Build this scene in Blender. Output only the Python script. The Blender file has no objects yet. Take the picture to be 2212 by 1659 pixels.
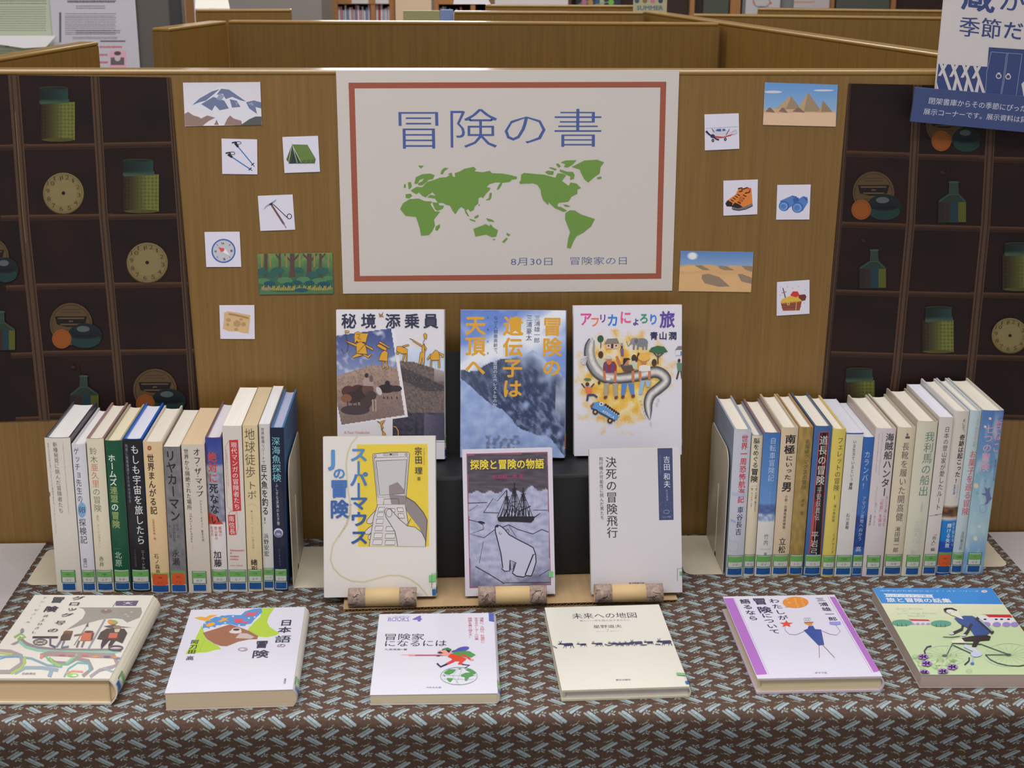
import bpy, math, random
from mathutils import Vector, Matrix, noise
from mathutils.geometry import tessellate_polygon

random.seed(7)
S = bpy.context.scene
COL = S.collection
R = math.radians

# ------------------------------------------------------------------ camera
FPX, PIT, YAW, ROL = 3108.4637, 0.30793724, 0.04019841, 0.00471713
CAM = Vector((0.0, -1.7837115, 0.7808254))
_cp, _sp, _c, _s = math.cos(PIT), math.sin(PIT), math.cos(YAW), math.sin(YAW)
FWD = Vector((_s*_cp, _c*_cp, -_sp))
_r0 = Vector((_c, -_s, 0.0))
_u0 = _r0.cross(FWD)
RGT = _r0*math.cos(ROL) + _u0*math.sin(ROL)
UPV = -_r0*math.sin(ROL) + _u0*math.cos(ROL)
cd = bpy.data.cameras.new('camera')
cd.sensor_width = 36.0
cd.lens = FPX/2212.0*36.0
cd.clip_start = 0.05
cd.dof.use_dof = True
cd.dof.focus_distance = 1.85
cd.dof.aperture_fstop = 15.0
cam = bpy.data.objects.new('camera', cd)
COL.objects.link(cam)
cam.matrix_world = Matrix(((RGT.x, UPV.x, -FWD.x, CAM.x), (RGT.y, UPV.y, -FWD.y, CAM.y), (RGT.z, UPV.z, -FWD.z, CAM.z), (0, 0, 0, 1)))
S.camera = cam

# ------------------------------------------------------------------ light
S.view_settings.view_transform = 'Standard'
S.view_settings.look = 'None'
S.view_settings.gamma = 1.0
S.view_settings.use_curve_mapping = False
S.view_settings.exposure = 0.26
wd = bpy.data.worlds.new('world')
S.world = wd
wd.use_nodes = True
wd.node_tree.nodes['Background'].inputs[0].default_value = (0.98, 0.96, 0.97, 1)
wd.node_tree.nodes['Background'].inputs[1].default_value = 0.46


def area(name, loc, size, power, rot=(0, 0, 0), col=(1, 0.965, 0.945)):
    l = bpy.data.lights.new(name, 'AREA')
    l.shape = 'RECTANGLE'
    l.size, l.size_y = size
    l.energy = power
    l.color = col
    l.spread = R(165)
    o = bpy.data.objects.new(name, l)
    o.location = loc
    o.rotation_euler = rot
    COL.objects.link(o)
    return o


area('ceiling_light_front', (-0.6, -1.35, 1.95), (2.6, 0.5), 34)
area('ceiling_light_over', (0.9, -0.15, 1.95), (2.6, 0.35), 12)
area('ceiling_light_rear', (-0.4, 1.0, 1.95), (3.0, 0.4), 24)
area('ceiling_light_far', (0.0, 3.1, 1.95), (3.4, 0.5), 46)


# ------------------------------------------------------------------ pixels to points on real planes
def ray(px):
    return FWD*FPX + RGT*(px[0]-1106.0) - UPV*(px[1]-829.5)


def hit(px, axis, val):
    d = ray(px)
    return CAM + d*((val-CAM[axis])/d[axis])


def hitplane(px, p0, n):
    d = ray(px)
    return CAM + d*((p0-CAM).dot(n)/d.dot(n))


# ------------------------------------------------------------------ materials
def lin(c):
    out = []
    for v in c[:3]:
        v = max(0.0, min(1.0, v/255.0))
        out.append(v/12.92 if v <= 0.04045 else ((v+0.055)/1.055)**2.4)
    return tuple(out)


_mats = {}


def mat(name, col, rough=0.5, metal=0.0, spec=0.5, emit=0.0, coat=0.0, nz=None, bump=None):
    """nz = (scale xyz, strength) multiplies the colour with object-space noise"""
    if name in _mats:
        return _mats[name]
    m = bpy.data.materials.new(name)
    m.use_nodes = True
    nt = m.node_tree
    b = nt.nodes['Principled BSDF']
    c = lin(col)
    b.inputs['Base Color'].default_value = (*c, 1)
    b.inputs['Roughness'].default_value = rough
    b.inputs['Metallic'].default_value = metal
    b.inputs['Specular IOR Level'].default_value = spec
    b.inputs['Coat Weight'].default_value = coat
    if emit:
        b.inputs['Emission Color'].default_value = (*c, 1)
        b.inputs['Emission Strength'].default_value = emit
    tc = mp = nn = None
    if nz or bump:
        tc = nt.nodes.new('ShaderNodeTexCoord')
        mp = nt.nodes.new('ShaderNodeMapping')
        nn = nt.nodes.new('ShaderNodeTexNoise')
        nt.links.new(tc.outputs['Object'], mp.inputs[0])
        nt.links.new(mp.outputs[0], nn.inputs[0])
        sc = nz[0] if nz else bump[0]
        mp.inputs['Scale'].default_value = sc
        nn.inputs['Scale'].default_value = 1.0
        nn.inputs['Detail'].default_value = 4.0
    if nz:
        mr = nt.nodes.new('ShaderNodeMapRange')
        mr.inputs[1].default_value = 0.3
        mr.inputs[2].default_value = 0.7
        mr.inputs[3].default_value = 1.0-nz[1]
        mr.inputs[4].default_value = 1.0+nz[1]
        nt.links.new(nn.outputs[0], mr.inputs[0])
        mx = nt.nodes.new('ShaderNodeMix')
        mx.data_type = 'RGBA'
        mx.blend_type = 'MULTIPLY'
        mx.inputs[0].default_value = 1.0
        mx.inputs[6].default_value = (*c, 1)
        nt.links.new(mr.outputs[0], mx.inputs[7])
        nt.links.new(mx.outputs[2], b.inputs['Base Color'])
    if bump:
        bp = nt.nodes.new('ShaderNodeBump')
        bp.inputs['Strength'].default_value = bump[1]
        bp.inputs['Distance'].default_value = 0.001
        nt.links.new(nn.outputs[0], bp.inputs['Height'])
        nt.links.new(bp.outputs[0], b.inputs['Normal'])
    _mats[name] = m
    return m


def print_mat(name, rough, coat=0.0):
    m = bpy.data.materials.new(name)
    m.use_nodes = True
    nt = m.node_tree
    b = nt.nodes['Principled BSDF']
    a = nt.nodes.new('ShaderNodeAttribute')
    a.attribute_name = 'Col'
    nt.links.new(a.outputs['Color'], b.inputs['Base Color'])
    b.inputs['Roughness'].default_value = rough
    b.inputs['Specular IOR Level'].default_value = 0.3
    b.inputs['Coat Weight'].default_value = coat
    b.inputs['Coat Roughness'].default_value = 0.12
    return m


PRINT = print_mat('printed_paper', 0.62)
PRINTG = print_mat('laminated_print', 0.42, 0.25)


def wood(name, col, col2, axis=2, coarse=1.0, rough=0.38):
    if name in _mats:
        return _mats[name]
    m = bpy.data.materials.new(name)
    m.use_nodes = True
    nt = m.node_tree
    b = nt.nodes['Principled BSDF']
    b.inputs['Roughness'].default_value = rough
    tc = nt.nodes.new('ShaderNodeTexCoord')
    prev = None
    for k, (s, l) in enumerate(((420*coarse, 7.0), (150*coarse, 2.2))):
        mp = nt.nodes.new('ShaderNodeMapping')
        sc = [s, s, s]
        sc[axis] = l*coarse
        mp.inputs['Scale'].default_value = sc
        n = nt.nodes.new('ShaderNodeTexNoise')
        n.inputs['Scale'].default_value = 1.0
        n.inputs['Detail'].default_value = 3.0
        nt.links.new(tc.outputs['Object'], mp.inputs[0])
        nt.links.new(mp.outputs[0], n.inputs[0])
        if prev is None:
            prev = n.outputs[0]
        else:
            ad = nt.nodes.new('ShaderNodeMath')
            ad.operation = 'ADD'
            nt.links.new(prev, ad.inputs[0])
            nt.links.new(n.outputs[0], ad.inputs[1])
            prev = ad.outputs[0]
    cr = nt.nodes.new('ShaderNodeMapRange')
    cr.inputs[1].default_value = 0.62
    cr.inputs[2].default_value = 1.38
    nt.links.new(prev, cr.inputs[0])
    mx = nt.nodes.new('ShaderNodeMix')
    mx.data_type = 'RGBA'
    mx.inputs[6].default_value = (*lin(col), 1)
    mx.inputs[7].default_value = (*lin(col2), 1)
    nt.links.new(cr.outputs[0], mx.inputs[0])
    nt.links.new(mx.outputs[2], b.inputs['Base Color'])
    _mats[name] = m
    return m


# ------------------------------------------------------------------ object helpers
def mesh_obj(name, verts, faces, m, parent=None, smooth=False, bevel=0.0):
    me = bpy.data.meshes.new(name)
    me.from_pydata([tuple(v) for v in verts], [], faces)
    me.materials.append(m)
    if smooth:
        for p in me.polygons:
            p.use_smooth = True
    me.update()
    o = bpy.data.objects.new(name, me)
    COL.objects.link(o)
    if parent is not None:
        o.parent = parent
    if bevel:
        bv = o.modifiers.new('bevel', 'BEVEL')
        bv.width = bevel
        bv.segments = 2
        bv.limit_method = 'ANGLE'
    return o


def empty(name, M, label=None, cat=None, group=None):
    o = bpy.data.objects.new(name, None)
    o.empty_display_size = 0.02
    COL.objects.link(o)
    o.matrix_world = M if isinstance(M, Matrix) else Matrix.Translation(M)
    tag(o, label, cat, group)
    return o


def tag(o, label=None, cat=None, group=None, kind=None):
    if label:
        o['label'] = label
    if cat:
        o['category'] = cat
    if group:
        o['group'] = group
    if kind:
        o['kind'] = kind
    return o


def boxv(x0, x1, y0, y1, z0, z1):
    v = [(x0, y0, z0), (x1, y0, z0), (x1, y1, z0), (x0, y1, z0), (x0, y0, z1), (x1, y0, z1), (x1, y1, z1), (x0, y1, z1)]
    f = [(0, 3, 2, 1), (4, 5, 6, 7), (0, 1, 5, 4), (1, 2, 6, 5), (2, 3, 7, 6), (3, 0, 4, 7)]
    return v, f


def box(name, x0, x1, y0, y1, z0, z1, m, parent=None, bevel=0.0):
    v, f = boxv(x0, x1, y0, y1, z0, z1)
    return mesh_obj(name, v, f, m, parent, bevel=bevel)


def boxes(name, lst, m, parent=None, bevel=0.0):
    V, F = [], []
    for b in lst:
        v, f = boxv(*b)
        n = len(V)
        V += v
        F += [tuple(i+n for i in q) for q in f]
    return mesh_obj(name, V, F, m, parent, bevel=bevel)


def prism(name, pts, z0, z1, m, parent=None, mapf=None, bevel=0.0, smooth=False):
    """polygon pts (2d, ccw) extruded from z0 to z1; mapf maps (x, y, z)"""
    n = len(pts)
    mapf = mapf or (lambda x, y, z: (x, y, z))
    V = [mapf(x, y, z0) for x, y in pts] + [mapf(x, y, z1) for x, y in pts]
    F = [(i, (i+1) % n, (i+1) % n+n, i+n) for i in range(n)]
    tris = tessellate_polygon([[Vector((x, y, 0)) for x, y in pts]])
    F += [(a+n, b+n, c+n) for a, b, c in tris] + [(c, b, a) for a, b, c in tris]
    return mesh_obj(name, V, F, m, parent, bevel=bevel, smooth=smooth)


# ------------------------------------------------------------------ glyphs
_gc = {}
_fc = bpy.data.curves.new('glyph', 'FONT')
_fo = bpy.data.objects.new('glyph', _fc)
COL.objects.link(_fo)


def glyph(s, off=0.0):
    k = (s, off)
    if k not in _gc:
        _fc.body = s
        _fc.resolution_u = 2
        _fc.offset = off
        dg = bpy.context.evaluated_depsgraph_get()
        ev = _fo.evaluated_get(dg)
        me = ev.to_mesh()
        vs = [(v.co.x, v.co.y) for v in me.vertices]
        fs = [tuple(p.vertices) for p in me.polygons]
        ev.to_mesh_clear()
        _gc[k] = (vs, fs)
    return _gc[k]


def weights(off):
    """(dx, dy) shifts that thicken an outline by off em"""
    if off <= 0:
        return off, [(0, 0)]
    if off > 0.012:
        return 0.0, [(dx*off, dy*off) for dx, dy in ((-1, 0), (1, 0), (0, 1), (0, -1), (.7, .7), (-.7, .7), (.7, -.7), (-.7, -.7))]
    return 0.0, [(-off, 0), (off, 0)]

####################

• The task
Skip the pictures and restate exactly the lines from the beginning of the listing to the line with "R = math.radians", that line included.

• Output of the exercise
Build this scene in Blender. Output only the Python script. The Blender file has no objects yet. Take the picture to be 2212 by 1659 pixels.
import bpy, math, random
from mathutils import Vector, Matrix, noise
from mathutils.geometry import tessellate_polygon

random.seed(7)
S = bpy.context.scene
COL = S.collection
R = math.radians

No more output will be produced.